De tels constats n’impliquent pourtant de rejeter idéologiquement le numérique. C’est au contraire depuis une éthique humaniste et hors de tout technoscepticisme qu’il faut l’arraisonner, en tâchant de renouer avec les idéaux premiers de la cybernétique. Il est ainsi urgent de réenchanter l’utopie en légiférant — préalable absolu — sur sa place et le libre choix de son usage, sans contester à l’État la souveraineté dans ce domaine, a fortiori dans l’imminence de l’informatique quantique.

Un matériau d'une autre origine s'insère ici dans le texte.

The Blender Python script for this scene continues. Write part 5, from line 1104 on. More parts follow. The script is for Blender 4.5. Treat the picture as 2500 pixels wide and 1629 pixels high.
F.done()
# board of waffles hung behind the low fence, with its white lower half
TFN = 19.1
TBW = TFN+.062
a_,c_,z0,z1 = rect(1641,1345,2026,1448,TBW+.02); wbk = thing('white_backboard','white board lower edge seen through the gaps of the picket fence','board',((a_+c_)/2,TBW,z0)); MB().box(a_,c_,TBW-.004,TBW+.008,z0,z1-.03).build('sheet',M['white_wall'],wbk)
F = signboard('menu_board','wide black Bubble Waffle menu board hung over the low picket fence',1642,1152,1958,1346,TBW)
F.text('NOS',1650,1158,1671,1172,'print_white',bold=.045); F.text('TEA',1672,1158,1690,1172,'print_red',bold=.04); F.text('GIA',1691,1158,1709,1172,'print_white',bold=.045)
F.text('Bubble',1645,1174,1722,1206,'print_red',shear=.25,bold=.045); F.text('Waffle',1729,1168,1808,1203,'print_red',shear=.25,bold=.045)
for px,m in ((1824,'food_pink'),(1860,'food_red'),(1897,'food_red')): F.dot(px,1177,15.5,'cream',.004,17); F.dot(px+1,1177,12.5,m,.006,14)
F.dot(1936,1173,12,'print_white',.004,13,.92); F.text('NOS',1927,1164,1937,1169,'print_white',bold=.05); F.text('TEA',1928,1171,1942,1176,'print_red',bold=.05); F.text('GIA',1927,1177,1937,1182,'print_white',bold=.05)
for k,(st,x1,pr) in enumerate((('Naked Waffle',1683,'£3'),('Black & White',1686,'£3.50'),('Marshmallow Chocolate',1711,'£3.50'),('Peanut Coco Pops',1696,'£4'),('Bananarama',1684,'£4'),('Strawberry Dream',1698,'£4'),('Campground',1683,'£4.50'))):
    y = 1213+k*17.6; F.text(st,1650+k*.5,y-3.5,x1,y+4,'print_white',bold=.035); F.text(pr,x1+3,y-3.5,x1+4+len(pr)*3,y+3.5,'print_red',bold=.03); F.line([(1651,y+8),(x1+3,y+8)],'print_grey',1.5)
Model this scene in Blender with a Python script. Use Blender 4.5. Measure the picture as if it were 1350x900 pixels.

« Le droit aux 3C » : connexion, dé-connexion et in-connexion.
Le citoyen ne saurait en effet être plus longtemps contraint d’exercer ses droits ou d’accomplir ses devoirs sur des sites ou des « espaces personnels » — qui, au demeurant, ne sont littéralement ni des sites ni des espaces et n’ont rien de personnel, alors qu’un formulaire papier est souvent plus pratique. L’usage du numérique doit redevenir facultatif, les guichets rouverts et l’administration réhumanisée. C’est ce que réclame la Défenseuse des droits [6], qui pointe des situations humaines catastrophiques, et c’est ce que nous proposons d’appeler « le droit aux 3C » : connexion, dé-connexion et in-connexion.
Parallèlement, la lutte contre les ravages occasionnés dans la jeunesse par les réseaux sociaux devrait être déclarée grande cause nationale. Il n’est pas anodin, à cet égard, que la Chine protège ses propres adolescents d’applications qu’elle exporte en masse.
Enfin, il est impératif d’évaluer en profondeur la vulnérabilité du numérique à de potentielles menaces asymétriques ou massives dans des secteurs tels que les administrations ou la Défense nationale, et de conserver des alternatives, exigence d’autant plus pressante qu’un État dépendant d’une seule technologie pourrait se voir paralysé plus rapidement qu’on ne l’imagine.
[1] Audition de MM. Sido et Le Déaut, 2013 ; rapport de Mme Le Dain et de M. Sido, 2014.
[2] E. Sadin, La Silicolonisation du monde, L’Echappée, 2016.
[3] N. Wiener. Cybernétique et société (1954), Seuil, 2014.
[4] M. Mac Luhan. Pour comprendre les média. Seuil, Points,1977 p. 25.
[5] J.-F. Fogel et B. Patino, La Condition numérique, Grasset, 2013, p. 97.
[6] Rapport 2022 (notamment recommandation 24).